The competition follows two different directions

NASA has not put all its eggs in one basket. The agency awarded Lunar Outpost a 220 million dollar contract (about 203 million euros) and Astrolab a 219 million dollar contract (about 202 million euros) for the first phase of LTV development and lunar delivery. Blue Origin received a 188 million dollar contract (about 173 million euros) to deliver the rovers to the lunar surface using its Mark 1 uncrewed cargo lander.

Astrolab’s CLV 1 is based on the FLEX architecture, weighs about 907 kg and can move on level ground at more than 9.7 km/h. Pegasus, according to NASA’s description, is lighter and focuses on year long operation, three driving modes and technology with an Apollo lineage. In effect, NASA is testing two philosophies in parallel. One leans more towards a logistics and carrier platform, the other towards a lighter and quicker crew vehicle.

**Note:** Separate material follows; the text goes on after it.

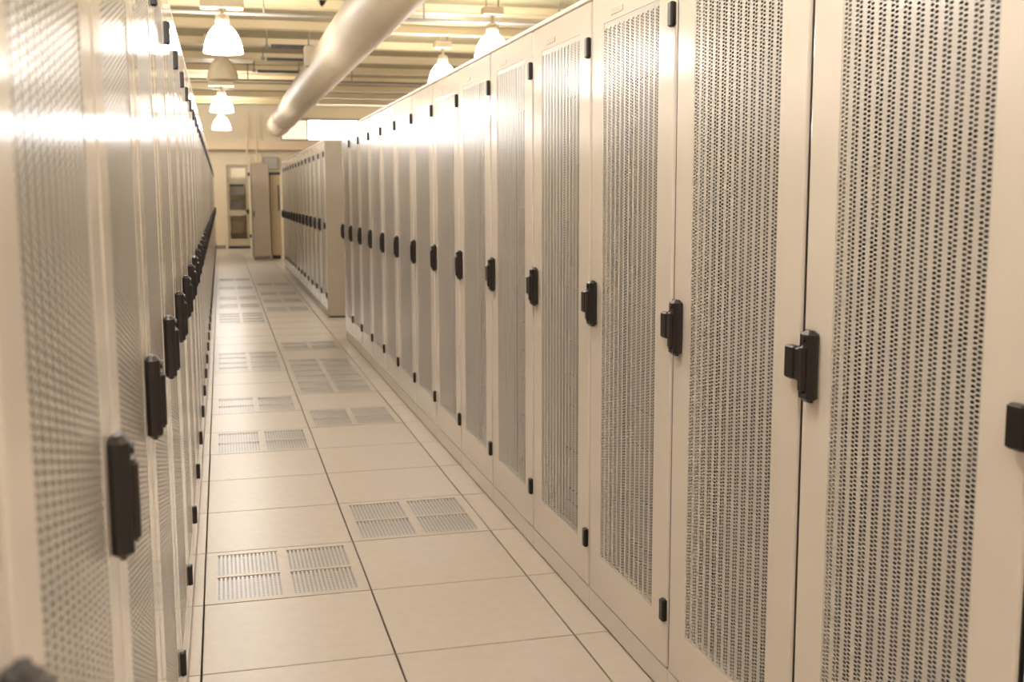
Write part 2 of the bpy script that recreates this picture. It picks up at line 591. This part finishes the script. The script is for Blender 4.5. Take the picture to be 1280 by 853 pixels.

Next to Apollo’s lunar buggy, the new LTV is a different machine

The Apollo lunar rovers worked for only a few days during the 1971 and 1972 missions and stayed relatively close to the landing sites. Goodyear’s 2022 background material noted that the Apollo rovers were built for short trips within about 8 km. Artemis needs a different tool. The vehicle must travel farther, last longer and remain on the Moon after the astronauts leave.

This is where car technology becomes space technology. A terrestrial electric car needs to be comfortable, efficient and safe. A lunar rover must survive without maintenance in a place with no recovery truck, tyre shop or charging network. Every system needs redundancy, because a broken wheel or overheated battery is not just a warranty case. It is a mission risk.

The critical point: this is development, not a finished production vehicle

Pegasus is a serious NASA contract, but it is not yet a vehicle that has driven on a mission. NASA says the selected providers must refine their final designs, carry out crewed assessments and qualify flight units for operational readiness over the next 18 months. That is a long road from the test stand to the regolith of the Moon’s south pole.

So it is worth avoiding the simple line that “GM and Goodyear’s car is going to the Moon”. More precisely, Lunar Outpost’s Pegasus was selected as one of NASA’s first operational lunar rovers under the LTV programme. GM is contributing electric vehicle and chassis technology, while Goodyear is developing tyres for lunar use. If the programme stays on course, astronauts could use it on Moon missions in 2028.

Technical summary

NASA selected Lunar Outpost’s Pegasus LTV as one of the Artemis programme’s Lunar Terrain Vehicle solutions.

GM is contributing battery technology, chassis and suspension development, while Goodyear is creating airless tyres for the Moon.

Pegasus must operate manually, remotely and autonomously.

NASA describes Pegasus as a vehicle designed to work for up to one year, with a speed above 14.5 km/h.

Lunar Outpost received a 220 million dollar contract (about 203 million euros), Astrolab received 219 million dollars (about 202 million euros) and Blue Origin received 188 million dollars (about 173 million euros) to deliver the rovers to the Moon.